* [WHAT THE EXERCISE ASKS]
Check every line of the material below for "make". Give the number of lines that have it, and only that.

* [GIVEN DATA]
Start
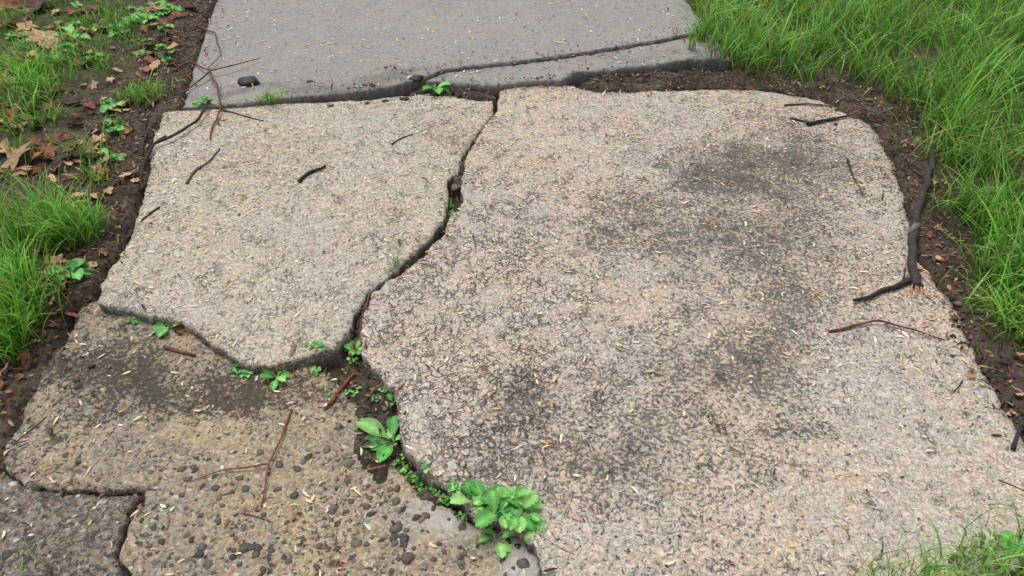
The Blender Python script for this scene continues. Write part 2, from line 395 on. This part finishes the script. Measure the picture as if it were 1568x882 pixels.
field(gm,[(1480,470),(1530,520),(1600,560),(1700,560),(1600,400),(1500,330)],500,.04,.14,lean=1.2,clump=.5)
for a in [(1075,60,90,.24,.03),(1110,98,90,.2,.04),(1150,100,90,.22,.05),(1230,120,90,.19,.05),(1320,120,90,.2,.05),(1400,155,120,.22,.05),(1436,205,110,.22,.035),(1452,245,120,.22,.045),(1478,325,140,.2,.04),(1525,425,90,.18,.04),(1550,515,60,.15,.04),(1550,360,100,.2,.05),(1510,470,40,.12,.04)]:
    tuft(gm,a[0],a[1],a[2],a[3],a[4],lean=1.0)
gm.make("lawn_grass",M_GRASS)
gm=MB()
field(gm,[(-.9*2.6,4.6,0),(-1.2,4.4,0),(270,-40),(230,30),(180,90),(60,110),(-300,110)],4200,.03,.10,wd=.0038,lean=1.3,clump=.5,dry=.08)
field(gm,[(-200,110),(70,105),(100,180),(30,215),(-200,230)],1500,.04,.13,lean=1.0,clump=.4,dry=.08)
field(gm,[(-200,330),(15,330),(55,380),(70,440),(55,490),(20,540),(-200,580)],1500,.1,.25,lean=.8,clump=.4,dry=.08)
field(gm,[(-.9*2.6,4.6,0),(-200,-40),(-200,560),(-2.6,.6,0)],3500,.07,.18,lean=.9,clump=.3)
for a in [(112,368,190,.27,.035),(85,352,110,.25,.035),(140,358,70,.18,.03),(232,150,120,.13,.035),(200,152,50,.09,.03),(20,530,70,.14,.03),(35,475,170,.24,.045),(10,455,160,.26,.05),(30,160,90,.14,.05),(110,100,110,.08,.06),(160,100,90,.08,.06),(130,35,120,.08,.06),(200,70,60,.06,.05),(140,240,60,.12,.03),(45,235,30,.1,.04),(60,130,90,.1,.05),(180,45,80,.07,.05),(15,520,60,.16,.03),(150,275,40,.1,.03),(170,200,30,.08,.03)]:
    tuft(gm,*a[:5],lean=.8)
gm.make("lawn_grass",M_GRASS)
for a in [(420,157,80,.055,.025,1.3,.003),(603,408,22,.14,.012,.9,.002),(30,884,25,.06,.03,1,.003)]:
    g_=MB(); tuft(g_,a[0],a[1],a[2],a[3],a[4],lean=a[5],wd=a[6]); g_.make("grass_tuft",M_GRASS)
g_=MB()
for a in [(1385,892,60,.12,.035),(1450,885,80,.10,.04),(1540,872,110,.10,.04),(1500,885,60,.12,.03),(1340,898,30,.15,.025),(1575,850,50,.10,.03),(1420,880,30,.08,.05)]: tuft(g_,*a[:5],lean=1.2,wd=.0032)
g_.make("grass_tuft",M_GRASS)
g_=MB(); tuft(g_,1055,92,9,.24,.008,lean=.6,wd=.007,bias=(0,-.4)); g_.make("grass_tuft",M_GRASS)
# ------------------------------------------------------------ leaves
def leaf(mb,base,yaw,pitch,L,W,col,kind='ovate',curl=.6,fold=.25,n=10,rib=1.35,jit=.0):
    fw=Vector((math.cos(yaw),math.sin(yaw),0)); sd=Vector((-math.sin(yaw),math.cos(yaw),0)); up=Vector((0,0,1))
    js=(-1,-.55,0,.55,1); vs=[];cs=[];fs=[]; p=Vector(base)
    ph=random.random()*6
    for i in range(n+1):
        t=i/n; an=pitch-curl*t
        if i: p=p+(fw*math.cos(an)+up*math.sin(an))*(L/n)
        nr=up*math.cos(an)-fw*math.sin(an)
        if kind=='ovate': wv=max(.08,math.sin(math.pi*min(1,max(0,(t-.15)/.88))**1.15)**.8) if t>.15 else .1
        elif kind=='tooth':
            wv=max(.1,math.sin(math.pi*max(0,(t-.15)/.88)**1.3)**.65) if t>.15 else .12
            if t>.15: wv*=1+.12*(1 if i%2 else -1)
        else: wv=max(.05,math.sin(math.pi*t)**.6)
        if i==n: wv*=.6
        for j in js:
            o=fold*abs(j)*W*wv+ (math.sin(t*9+ph+j*2)*.06*W if abs(j)>.3 else 0)
            q=p+sd*(j*W*wv*.5)+nr*o-fw*(abs(j)**2*L/n*.6 if i==n else 0); vs.append(q)
            k=rib if j==0 else random.uniform(.85,1.1)*(.92 if abs(j)==1 else 1)
            cs.append(tuple(min(.9,c*k) for c in col))
    for i in range(n):
        for j in range(4): a=i*5+j; fs.append((a,a+1,a+6,a+5))
    mb.add(vs,fs,cs)
LG=srgb(122,192,98); LG2=srgb(96,168,80); LG3=srgb(150,210,118)
def vary(c,a=.2):
    k=random.uniform(1-a,1+a); return tuple(q*k for q in c)
def rosette(name,u,v,n,Lpx,Wr,kind,pit=(.1,.8),spread=0,cols=(LG,LG2,LG3),yaws=None,curl=.6,lens=None,own=True,mb=None):
    g=G(u,v); s=1/ppm(v); mb=mb or MB()
    for i in range(n):
        yaw=yaws[i] if yaws else i*2.4+random.uniform(-.4,.4)
        L=(lens[i] if lens else Lpx*random.uniform(.65,1.1))*s
        b=g+Vector((random.gauss(0,spread),random.gauss(0,spread),.002))
        leaf(mb,b,yaw,random.uniform(*pit),L,L*Wr*random.uniform(.85,1.15),vary(random.choice(cols)),kind,curl=curl*random.uniform(.6,1.3),n=14 if kind=='tooth' else 10)
    if own: mb.make(name,M_LEAF)
    return mb
rosette("plantain_weed",603,678,7,66,.44,'ovate',pit=(.2,.5),yaws=[2.65,3.3,1.7,-1.9,2.2,-2.6,.8],lens=[74,54,56,50,30,42,20],curl=.5)
mbw=MB()
for (du,dv,n,L,pt) in [(0,0,10,48,(.2,1.0)),(-38,8,7,38,(.3,1.0)),(34,-3,8,42,(.3,.9)),(-20,-22,6,36,(.4,1.1)),(42,8,5,36,(.1,.8)),(0,20,6,38,(.2,.8)),(-36,-6,5,34,(.4,1.0)),(16,-16,5,36,(.4,1.0))]:
    rosette("",766+du,790+dv,n,L,.52,'tooth',pit=pt,spread=.007,own=False,mb=mbw,curl=.9)
mbw.make("leafy_weed",M_LEAF)
for (u,v,n,L,k,wr) in [(255,490,5,32,'ovate',.7),(420,566,6,32,'ovate',.5),(545,538,8,22,'ovate',.6),(693,312,4,26,'ovate',.9),(668,137,6,22,'tooth',.6),(112,418,7,36,'ovate',.7),(602,616,5,16,'ovate',.6),(312,163,7,16,'ovate',.6),(168,242,6,24,'ovate',.7),(1561,838,6,34,'ovate',.6)]:
    rosette("broadleaf_weed",u,v,n,L,wr,k,pit=(.1,.7))
mbs=MB()
for cx,cy,n,su,sv in [(365,560,5,12,4),(495,556,10,14,9),(540,545,6,10,12),(625,715,14,14,10),(680,748,12,22,8),(705,770,8,20,8),(580,600,5,8,30),(650,735,9,20,10),(195,478,3,14,3),(530,600,4,20,14)]:
    for i in range(n):
        rosette("",cx+random.gauss(0,su*.6),cy+random.gauss(0,sv*.6),3,9,.8,'ovate',own=False,mb=mbs,pit=(.1,.8))
mbs.make("joint_seedlings",M_LEAF)
mbs=MB()
for cx,cy,n,su,sv,L in [(150,55,10,35,18,18),(215,30,14,25,12,17),(60,60,6,30,18,16),(170,180,7,12,14,18),(240,75,7,25,12,14),(250,20,7,16,10,16),(110,75,8,30,12,14)]:
    for i in range(n):
        rosette("",cx+random.gauss(0,su*.7),cy+random.gauss(0,sv*.7),3,L,.8,'round',own=False,mb=mbs,pit=(0,.7))
mbs.make("ground_cover_weeds",M_LEAF)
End
* [SOLUTION]
9